Arribando al medio día a Río Grande, nos dirigimos directamente al aeropuerto porque debíamos embarcar a los pasajeros y regresar con el vehículo vacío en forma inmediata. En las proximidades nos encontramos con una barricada celosamente controlada por militares fuertemente armados. Se nos da la orden de detenernos y uno de ellos asciende al ómnibus con el objeto de explicarnos de qué manera se llevaría cabo la recepción en el aeropuerto y el despacho. Se nos informó que deberíamos cerrar las cortinas de todas las ventanillas, no asomarnos para mirar por ellas, ni mucho menos sacar fotos. El vehículo sería conducido, siguiendo las señas de un soldado que indicaría su estacionamiento lo más próximo al avión, que ya se hallaba esperando el ascenso de los visitantes para partir rumbo a Buenos Aires. Ingresando a la playa de estacionamiento, un uniformado indicó a Ricardo el ingreso a la pista de aterrizaje, momento en que, como responsable del grupo, procedía a despedirme con un discurso no exento de cierta emoción debido a las circunstancias.

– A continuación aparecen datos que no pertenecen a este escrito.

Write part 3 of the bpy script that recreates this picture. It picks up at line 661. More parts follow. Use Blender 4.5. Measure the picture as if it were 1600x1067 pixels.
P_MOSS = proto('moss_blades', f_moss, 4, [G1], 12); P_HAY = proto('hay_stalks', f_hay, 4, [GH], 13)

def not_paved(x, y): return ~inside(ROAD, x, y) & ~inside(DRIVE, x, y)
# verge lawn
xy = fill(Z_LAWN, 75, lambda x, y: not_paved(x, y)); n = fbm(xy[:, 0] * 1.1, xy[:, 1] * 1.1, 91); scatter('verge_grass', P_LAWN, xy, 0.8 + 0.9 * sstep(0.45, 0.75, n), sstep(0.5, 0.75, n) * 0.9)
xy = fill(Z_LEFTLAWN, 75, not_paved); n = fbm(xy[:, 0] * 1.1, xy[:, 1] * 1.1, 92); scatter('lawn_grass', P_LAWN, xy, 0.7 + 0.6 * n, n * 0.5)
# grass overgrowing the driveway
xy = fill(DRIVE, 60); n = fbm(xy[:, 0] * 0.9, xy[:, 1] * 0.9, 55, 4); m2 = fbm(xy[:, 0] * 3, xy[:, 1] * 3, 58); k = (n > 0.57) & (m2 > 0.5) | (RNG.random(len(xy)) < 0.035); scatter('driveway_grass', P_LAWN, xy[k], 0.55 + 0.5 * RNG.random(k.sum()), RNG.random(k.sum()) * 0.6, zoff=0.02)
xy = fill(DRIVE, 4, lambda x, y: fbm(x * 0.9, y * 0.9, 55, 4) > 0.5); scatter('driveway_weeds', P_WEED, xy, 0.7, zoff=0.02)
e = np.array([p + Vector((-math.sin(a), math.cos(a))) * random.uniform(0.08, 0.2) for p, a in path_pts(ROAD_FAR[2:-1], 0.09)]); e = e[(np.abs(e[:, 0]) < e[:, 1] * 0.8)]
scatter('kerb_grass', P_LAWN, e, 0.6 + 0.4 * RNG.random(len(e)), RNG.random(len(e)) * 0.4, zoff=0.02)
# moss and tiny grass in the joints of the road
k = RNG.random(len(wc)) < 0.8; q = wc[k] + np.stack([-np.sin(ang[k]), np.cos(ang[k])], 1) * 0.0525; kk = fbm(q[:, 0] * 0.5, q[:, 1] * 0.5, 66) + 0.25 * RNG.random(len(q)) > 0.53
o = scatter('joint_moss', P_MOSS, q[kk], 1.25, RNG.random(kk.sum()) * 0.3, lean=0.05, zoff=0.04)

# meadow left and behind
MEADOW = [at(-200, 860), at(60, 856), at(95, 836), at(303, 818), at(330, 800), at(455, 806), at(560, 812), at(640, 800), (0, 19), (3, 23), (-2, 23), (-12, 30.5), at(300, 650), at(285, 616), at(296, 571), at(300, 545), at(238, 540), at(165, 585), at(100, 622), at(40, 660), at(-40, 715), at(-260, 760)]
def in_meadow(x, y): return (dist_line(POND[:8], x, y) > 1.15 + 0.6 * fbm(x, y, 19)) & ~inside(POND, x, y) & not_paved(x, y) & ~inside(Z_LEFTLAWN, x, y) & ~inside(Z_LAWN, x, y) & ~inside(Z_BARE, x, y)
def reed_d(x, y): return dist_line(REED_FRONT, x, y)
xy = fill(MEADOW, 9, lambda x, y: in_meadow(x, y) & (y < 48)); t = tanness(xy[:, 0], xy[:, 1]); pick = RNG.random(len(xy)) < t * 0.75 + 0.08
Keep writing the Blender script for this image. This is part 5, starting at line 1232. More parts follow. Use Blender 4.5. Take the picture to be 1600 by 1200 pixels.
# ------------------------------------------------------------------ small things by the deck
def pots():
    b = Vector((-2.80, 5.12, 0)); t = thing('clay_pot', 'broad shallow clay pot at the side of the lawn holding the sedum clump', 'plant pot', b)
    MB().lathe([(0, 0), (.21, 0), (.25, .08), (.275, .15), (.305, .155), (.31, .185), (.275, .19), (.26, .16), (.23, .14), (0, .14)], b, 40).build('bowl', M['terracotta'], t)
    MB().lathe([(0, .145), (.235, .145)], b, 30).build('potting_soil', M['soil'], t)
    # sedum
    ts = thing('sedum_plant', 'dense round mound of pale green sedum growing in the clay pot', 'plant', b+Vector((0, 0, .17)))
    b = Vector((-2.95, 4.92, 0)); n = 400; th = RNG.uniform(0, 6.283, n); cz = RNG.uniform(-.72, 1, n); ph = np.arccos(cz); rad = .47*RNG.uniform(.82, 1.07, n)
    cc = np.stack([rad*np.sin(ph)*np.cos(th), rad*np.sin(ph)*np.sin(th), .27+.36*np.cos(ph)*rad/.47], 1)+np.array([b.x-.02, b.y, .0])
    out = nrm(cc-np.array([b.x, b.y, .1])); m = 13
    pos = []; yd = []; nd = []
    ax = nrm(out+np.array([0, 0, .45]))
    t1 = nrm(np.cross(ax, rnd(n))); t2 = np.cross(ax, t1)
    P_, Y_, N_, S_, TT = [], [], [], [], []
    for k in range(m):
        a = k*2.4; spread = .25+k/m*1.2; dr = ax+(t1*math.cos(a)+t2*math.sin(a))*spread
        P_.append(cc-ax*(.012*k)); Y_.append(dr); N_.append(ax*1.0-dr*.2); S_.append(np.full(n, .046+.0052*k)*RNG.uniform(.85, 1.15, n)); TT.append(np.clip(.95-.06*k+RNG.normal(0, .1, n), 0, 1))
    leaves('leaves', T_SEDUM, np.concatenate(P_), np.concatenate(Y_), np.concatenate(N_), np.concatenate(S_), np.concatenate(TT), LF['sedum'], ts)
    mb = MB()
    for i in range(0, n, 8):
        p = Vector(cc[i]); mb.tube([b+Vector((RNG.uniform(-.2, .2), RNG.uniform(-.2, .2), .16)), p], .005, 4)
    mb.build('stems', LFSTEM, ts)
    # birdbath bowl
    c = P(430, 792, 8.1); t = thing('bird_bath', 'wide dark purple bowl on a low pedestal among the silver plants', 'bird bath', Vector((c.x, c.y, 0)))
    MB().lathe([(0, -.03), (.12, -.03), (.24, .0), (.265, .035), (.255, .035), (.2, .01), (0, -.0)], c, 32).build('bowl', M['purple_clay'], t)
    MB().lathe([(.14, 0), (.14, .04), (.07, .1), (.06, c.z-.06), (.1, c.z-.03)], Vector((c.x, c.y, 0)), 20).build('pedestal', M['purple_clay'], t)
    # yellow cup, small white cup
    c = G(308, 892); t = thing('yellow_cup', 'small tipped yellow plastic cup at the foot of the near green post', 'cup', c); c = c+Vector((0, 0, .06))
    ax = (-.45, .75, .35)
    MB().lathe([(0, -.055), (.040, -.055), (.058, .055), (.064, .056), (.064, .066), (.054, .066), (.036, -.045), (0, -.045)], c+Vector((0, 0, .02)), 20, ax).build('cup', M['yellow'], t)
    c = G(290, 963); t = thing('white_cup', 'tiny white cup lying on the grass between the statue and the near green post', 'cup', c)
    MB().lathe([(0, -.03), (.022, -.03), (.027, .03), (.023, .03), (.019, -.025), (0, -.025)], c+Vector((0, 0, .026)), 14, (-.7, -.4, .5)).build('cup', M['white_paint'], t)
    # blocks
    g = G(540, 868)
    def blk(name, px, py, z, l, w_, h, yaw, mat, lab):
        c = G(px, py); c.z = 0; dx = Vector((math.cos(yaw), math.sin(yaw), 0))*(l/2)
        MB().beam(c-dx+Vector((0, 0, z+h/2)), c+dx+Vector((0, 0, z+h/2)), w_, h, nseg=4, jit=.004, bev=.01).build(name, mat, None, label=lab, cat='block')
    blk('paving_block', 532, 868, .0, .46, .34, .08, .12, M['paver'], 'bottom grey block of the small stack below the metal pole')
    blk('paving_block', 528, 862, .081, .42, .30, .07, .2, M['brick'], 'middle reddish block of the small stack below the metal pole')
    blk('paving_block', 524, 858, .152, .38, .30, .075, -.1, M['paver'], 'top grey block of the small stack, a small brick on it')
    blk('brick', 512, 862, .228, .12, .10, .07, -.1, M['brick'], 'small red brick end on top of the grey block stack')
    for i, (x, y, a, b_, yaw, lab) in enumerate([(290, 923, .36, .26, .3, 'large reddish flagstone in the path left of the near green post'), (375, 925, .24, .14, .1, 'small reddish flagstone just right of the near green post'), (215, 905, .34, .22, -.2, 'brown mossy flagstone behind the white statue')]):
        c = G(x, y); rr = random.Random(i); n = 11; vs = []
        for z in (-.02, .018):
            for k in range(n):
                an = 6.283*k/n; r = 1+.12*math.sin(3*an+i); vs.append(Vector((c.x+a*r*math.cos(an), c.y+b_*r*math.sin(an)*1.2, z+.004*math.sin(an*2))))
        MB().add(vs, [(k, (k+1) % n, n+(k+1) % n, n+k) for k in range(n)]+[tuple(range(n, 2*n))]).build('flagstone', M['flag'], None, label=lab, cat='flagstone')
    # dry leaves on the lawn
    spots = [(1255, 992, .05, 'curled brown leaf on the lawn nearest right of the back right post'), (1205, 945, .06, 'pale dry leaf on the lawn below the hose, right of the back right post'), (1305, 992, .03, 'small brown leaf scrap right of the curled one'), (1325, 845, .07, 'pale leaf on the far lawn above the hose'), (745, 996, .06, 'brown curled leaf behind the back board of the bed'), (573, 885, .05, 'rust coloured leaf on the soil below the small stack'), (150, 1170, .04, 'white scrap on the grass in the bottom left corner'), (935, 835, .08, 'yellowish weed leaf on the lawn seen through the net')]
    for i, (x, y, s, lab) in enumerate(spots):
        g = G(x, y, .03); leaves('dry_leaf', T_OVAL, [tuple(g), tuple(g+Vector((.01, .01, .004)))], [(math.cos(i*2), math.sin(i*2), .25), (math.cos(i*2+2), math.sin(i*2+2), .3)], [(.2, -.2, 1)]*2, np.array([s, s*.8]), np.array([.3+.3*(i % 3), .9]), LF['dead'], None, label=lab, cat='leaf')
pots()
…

Parado en el extremo del pasillo y observando a los turistas, me desentiendo de lo que ocurría entre chofer y uniformados, uno dentro del micro, otro por delante dando rigurosas direcciones. De golpe siento un fuerte estallido, caigo sobre el soldado que se hallaba detrás mío y los dos caemos en la escalera de ascenso del vehículo y sobre ambos, una pasajera a la que por su edad le había reservado el primer asiento.
Luego de la primera sorpresa nos incorporamos y fue entonces cuando casi choco mi cabeza con la punta del ala de un avión Boeing 737, que se hallaba incrustada en el lado derecho del colectivo. Atendimos a la pasajera caída que se había lastimado las rodillas, el soldado recuperó su postura y todos tratamos de tranquilizar al pasaje que, obviamente se hallaba conmovido.
Enseguida el personal militar impartió la orden de evacuar el vehículo, los pasajeros fueron ingresados a la estación aeroportuaria, se suspendió el vuelo, se secuestró el micro y detuvieron al chofer y al guía… Todos debimos pasar el resto del día en Río Grande y recién a la jornada siguiente se nos autorizó el regreso a Ushuaia, luego de horas no muy cómodas.
Las instancias judiciales fueron, al poco tiempo, desestimadas, al considerarse un accidente propio de una situación de guerra. Se trató de un hecho inusual en una instancia inusual.
De esta manera viví el comienzo del conflicto de Malvinas.
Los días posteriores fueron escenario de una permanente angustia y tristeza, no por la recuperación de nuestro suelo amado, sino por la certeza de que se estaba enviando a una guerra a muchos jóvenes que tal vez no regresarían jamás, como ocurrió.
Hoy y siempre mis recuerdos están con ellos.